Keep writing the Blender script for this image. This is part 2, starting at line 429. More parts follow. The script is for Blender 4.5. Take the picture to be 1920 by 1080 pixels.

--

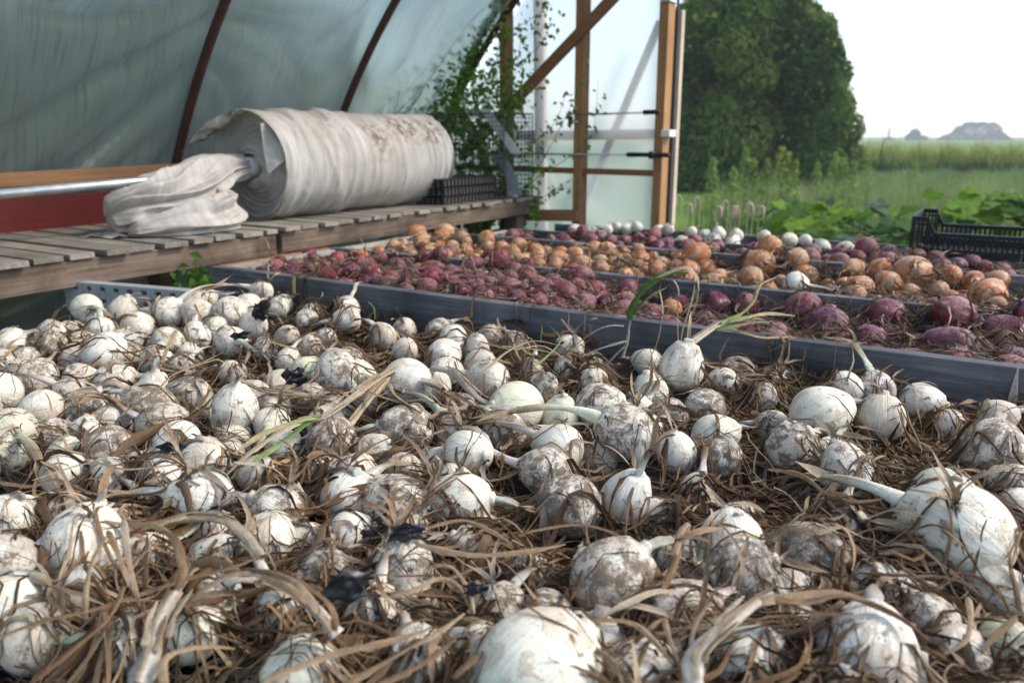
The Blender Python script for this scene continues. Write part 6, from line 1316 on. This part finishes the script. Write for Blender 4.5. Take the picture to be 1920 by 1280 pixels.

--

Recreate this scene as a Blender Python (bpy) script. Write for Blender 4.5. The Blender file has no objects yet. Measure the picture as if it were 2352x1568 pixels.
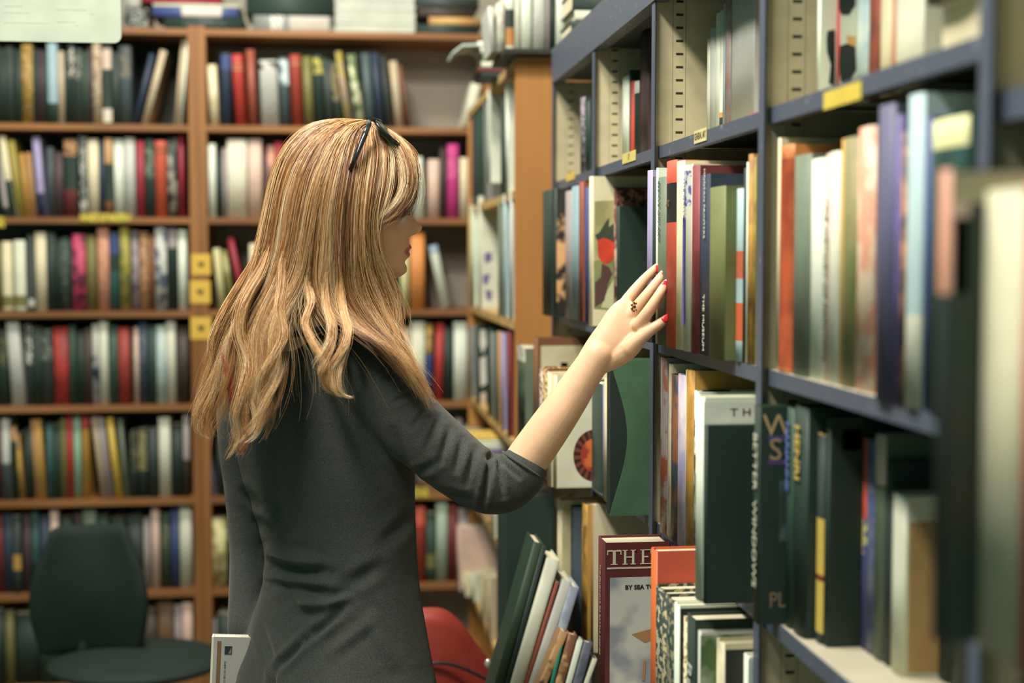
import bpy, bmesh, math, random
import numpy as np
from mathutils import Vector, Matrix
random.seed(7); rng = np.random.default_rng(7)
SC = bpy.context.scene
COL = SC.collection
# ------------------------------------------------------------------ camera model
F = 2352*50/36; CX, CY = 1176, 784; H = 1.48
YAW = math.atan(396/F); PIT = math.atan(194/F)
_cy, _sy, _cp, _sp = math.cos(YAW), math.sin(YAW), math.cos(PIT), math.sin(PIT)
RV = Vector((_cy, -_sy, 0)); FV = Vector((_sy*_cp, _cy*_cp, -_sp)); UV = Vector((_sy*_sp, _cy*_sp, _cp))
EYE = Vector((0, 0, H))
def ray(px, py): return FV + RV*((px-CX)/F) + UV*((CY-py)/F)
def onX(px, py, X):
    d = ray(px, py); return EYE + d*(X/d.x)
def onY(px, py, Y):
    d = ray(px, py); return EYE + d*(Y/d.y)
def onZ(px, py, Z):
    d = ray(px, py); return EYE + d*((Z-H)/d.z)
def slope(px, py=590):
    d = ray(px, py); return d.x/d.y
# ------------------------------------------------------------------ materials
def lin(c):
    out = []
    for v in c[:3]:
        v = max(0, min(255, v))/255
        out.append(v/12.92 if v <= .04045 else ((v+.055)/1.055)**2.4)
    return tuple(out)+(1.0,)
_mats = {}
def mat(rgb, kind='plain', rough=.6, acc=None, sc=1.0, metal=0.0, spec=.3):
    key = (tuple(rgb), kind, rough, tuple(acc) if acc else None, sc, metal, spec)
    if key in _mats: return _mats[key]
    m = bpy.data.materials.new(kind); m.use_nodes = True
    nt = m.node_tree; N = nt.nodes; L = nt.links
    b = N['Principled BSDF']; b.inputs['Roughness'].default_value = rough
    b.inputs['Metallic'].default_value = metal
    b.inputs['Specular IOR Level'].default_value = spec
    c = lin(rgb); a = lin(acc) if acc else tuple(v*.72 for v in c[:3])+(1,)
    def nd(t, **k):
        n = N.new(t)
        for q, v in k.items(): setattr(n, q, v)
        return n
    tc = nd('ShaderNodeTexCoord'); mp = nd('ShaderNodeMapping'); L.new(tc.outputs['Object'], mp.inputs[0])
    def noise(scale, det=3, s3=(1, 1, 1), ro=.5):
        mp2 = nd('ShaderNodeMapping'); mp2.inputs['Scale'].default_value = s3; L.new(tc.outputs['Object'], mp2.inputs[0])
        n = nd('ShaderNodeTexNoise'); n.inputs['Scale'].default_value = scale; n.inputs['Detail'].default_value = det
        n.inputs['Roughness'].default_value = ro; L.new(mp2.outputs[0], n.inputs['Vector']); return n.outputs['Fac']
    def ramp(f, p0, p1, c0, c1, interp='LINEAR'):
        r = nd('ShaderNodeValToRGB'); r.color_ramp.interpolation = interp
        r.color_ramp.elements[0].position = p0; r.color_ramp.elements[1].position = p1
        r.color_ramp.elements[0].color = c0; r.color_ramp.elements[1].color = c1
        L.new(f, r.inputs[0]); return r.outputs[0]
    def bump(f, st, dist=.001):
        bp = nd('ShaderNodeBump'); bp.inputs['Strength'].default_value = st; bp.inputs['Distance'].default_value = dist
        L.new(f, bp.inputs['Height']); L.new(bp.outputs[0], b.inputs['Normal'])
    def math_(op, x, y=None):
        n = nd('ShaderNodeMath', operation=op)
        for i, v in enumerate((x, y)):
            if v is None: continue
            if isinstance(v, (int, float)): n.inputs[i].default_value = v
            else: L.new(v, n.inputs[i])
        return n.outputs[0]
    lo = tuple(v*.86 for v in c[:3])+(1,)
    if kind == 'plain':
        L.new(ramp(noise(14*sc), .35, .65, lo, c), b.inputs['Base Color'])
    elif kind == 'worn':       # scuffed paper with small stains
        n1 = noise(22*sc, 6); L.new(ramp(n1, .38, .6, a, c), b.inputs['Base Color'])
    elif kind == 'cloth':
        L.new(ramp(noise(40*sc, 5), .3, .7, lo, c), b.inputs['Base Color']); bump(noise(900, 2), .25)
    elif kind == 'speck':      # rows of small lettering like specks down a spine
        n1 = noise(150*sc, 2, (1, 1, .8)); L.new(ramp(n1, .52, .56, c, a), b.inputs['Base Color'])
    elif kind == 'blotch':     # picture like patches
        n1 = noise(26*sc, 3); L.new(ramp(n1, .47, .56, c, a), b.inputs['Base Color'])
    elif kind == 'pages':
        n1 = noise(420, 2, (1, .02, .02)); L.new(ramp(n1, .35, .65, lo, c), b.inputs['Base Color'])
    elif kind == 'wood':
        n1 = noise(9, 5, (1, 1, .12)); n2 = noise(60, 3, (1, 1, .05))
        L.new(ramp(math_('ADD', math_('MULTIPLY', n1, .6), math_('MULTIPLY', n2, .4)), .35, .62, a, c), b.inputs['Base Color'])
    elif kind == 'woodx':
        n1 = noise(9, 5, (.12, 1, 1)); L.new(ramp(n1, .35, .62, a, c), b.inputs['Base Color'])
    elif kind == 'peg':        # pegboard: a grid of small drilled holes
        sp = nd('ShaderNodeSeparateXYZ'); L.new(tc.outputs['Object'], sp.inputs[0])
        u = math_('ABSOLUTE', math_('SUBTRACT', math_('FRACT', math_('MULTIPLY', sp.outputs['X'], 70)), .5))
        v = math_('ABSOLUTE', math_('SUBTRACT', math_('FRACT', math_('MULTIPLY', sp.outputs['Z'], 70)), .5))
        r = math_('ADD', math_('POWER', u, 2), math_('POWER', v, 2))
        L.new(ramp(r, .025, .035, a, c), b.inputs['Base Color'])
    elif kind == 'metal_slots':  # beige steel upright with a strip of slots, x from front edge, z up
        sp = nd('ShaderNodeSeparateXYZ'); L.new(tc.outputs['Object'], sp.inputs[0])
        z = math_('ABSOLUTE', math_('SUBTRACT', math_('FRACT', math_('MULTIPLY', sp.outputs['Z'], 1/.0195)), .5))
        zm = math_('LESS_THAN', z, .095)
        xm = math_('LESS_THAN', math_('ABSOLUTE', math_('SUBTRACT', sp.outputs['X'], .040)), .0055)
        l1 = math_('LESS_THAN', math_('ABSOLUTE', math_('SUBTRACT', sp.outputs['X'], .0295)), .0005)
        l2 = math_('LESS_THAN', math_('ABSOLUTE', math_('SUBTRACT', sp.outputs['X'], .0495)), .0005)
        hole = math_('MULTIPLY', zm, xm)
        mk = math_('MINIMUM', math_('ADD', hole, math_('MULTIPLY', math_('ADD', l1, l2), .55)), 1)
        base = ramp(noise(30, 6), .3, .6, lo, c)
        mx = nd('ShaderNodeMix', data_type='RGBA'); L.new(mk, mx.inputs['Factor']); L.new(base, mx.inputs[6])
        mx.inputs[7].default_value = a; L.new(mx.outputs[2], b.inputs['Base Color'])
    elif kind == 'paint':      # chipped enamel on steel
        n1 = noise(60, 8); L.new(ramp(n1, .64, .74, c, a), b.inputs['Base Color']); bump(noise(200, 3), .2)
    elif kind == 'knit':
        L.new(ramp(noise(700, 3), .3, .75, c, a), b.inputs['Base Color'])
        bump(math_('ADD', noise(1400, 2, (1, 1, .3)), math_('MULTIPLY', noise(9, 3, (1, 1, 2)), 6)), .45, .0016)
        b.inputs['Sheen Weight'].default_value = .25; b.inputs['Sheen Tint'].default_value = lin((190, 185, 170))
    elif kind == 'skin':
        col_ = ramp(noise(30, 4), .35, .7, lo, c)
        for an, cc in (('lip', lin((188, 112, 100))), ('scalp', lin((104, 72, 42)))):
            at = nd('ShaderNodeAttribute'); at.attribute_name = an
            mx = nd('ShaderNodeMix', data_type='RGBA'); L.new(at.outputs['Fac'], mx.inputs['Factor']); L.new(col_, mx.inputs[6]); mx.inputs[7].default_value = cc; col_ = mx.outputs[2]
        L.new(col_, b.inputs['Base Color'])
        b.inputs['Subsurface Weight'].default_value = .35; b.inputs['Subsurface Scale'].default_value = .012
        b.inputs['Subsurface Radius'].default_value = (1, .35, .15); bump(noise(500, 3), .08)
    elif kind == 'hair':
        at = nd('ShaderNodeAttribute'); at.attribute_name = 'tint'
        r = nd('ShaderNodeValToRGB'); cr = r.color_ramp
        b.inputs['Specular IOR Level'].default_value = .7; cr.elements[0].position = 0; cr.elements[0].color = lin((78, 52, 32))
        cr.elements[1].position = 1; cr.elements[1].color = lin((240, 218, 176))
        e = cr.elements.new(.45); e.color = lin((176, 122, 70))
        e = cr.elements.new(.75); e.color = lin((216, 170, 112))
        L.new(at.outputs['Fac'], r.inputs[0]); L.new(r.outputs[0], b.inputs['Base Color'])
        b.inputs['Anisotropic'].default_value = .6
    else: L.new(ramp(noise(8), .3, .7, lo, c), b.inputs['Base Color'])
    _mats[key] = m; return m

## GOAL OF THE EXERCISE
Count the lines in the records above that contain the word "scene", and give only that number.

## RESPONSE
3